Gary Wolf’s The Tragedy of Craigslist, in this month’s Wired, is full of both brilliance—
“I’m not interested in politics. I’m interested in governance,” [Craig Newmark] says. “Customer service is public service.”
… Universal search subverts craigslist’s mission to enable local, face-to-face transactions; it increases the risk of scams and can be exploited to snatch up bargain, giving technically sophisticated users an advantage over casual browsers.
—and idiocy—
On this site, contrary to every principle of usability and common sense, you can’t easily browse pictures of the apartments for rent.
…
But seen from another angle, craigslist is one of the strangest monopolies in history, where customers are locked in by fees set at zero… .

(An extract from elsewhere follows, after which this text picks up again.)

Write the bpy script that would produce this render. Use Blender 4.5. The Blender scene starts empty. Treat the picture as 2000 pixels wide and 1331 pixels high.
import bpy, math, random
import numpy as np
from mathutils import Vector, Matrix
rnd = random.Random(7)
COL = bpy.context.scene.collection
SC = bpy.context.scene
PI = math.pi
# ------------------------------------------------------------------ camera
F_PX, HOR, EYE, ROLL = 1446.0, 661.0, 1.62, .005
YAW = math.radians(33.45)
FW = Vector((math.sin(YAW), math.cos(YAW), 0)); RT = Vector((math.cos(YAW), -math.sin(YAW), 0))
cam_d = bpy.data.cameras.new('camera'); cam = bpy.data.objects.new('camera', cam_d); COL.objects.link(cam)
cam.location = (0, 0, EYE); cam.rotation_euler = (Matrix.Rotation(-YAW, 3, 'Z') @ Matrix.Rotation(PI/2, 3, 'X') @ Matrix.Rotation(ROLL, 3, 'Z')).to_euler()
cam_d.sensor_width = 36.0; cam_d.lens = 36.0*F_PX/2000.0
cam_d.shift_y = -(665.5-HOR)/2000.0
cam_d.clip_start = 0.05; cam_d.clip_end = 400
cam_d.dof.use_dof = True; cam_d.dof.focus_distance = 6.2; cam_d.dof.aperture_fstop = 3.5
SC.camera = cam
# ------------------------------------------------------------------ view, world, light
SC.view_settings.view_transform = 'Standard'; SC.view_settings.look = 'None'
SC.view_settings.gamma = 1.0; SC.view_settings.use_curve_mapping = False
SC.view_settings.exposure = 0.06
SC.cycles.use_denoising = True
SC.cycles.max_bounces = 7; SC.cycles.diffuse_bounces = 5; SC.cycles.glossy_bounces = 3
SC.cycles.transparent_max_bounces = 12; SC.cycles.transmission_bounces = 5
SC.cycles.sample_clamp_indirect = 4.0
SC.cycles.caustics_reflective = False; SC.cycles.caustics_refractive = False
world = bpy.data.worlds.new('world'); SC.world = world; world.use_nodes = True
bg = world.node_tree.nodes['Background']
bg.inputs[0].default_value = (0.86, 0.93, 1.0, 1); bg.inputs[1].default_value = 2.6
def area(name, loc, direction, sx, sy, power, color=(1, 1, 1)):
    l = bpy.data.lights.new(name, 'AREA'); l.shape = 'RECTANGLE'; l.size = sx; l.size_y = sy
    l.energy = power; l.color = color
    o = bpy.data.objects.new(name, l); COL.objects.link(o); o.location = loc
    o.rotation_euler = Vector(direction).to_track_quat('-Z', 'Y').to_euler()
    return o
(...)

The article’s introduction asks, “Craig Newmark started a galactic garage sale with millions of users, a killer business model, and revenue to match. So why is the site such a wreck?” Wolf then suggests that Craig’s laid-back quirks-slash-principles keep him from caring about the fact that craigslist is a wreck. The article never takes seriously the the possibilities that craigslist went galactic because it’s a wreck, or that that craigslist is a wreck because it’s galactic. Wired seems to have it in for craigslist because craigslist is boring—but craiglist is only boring if you care more about spiffy Web 2.0-compliant glitz than about transformative services and sustainable communities.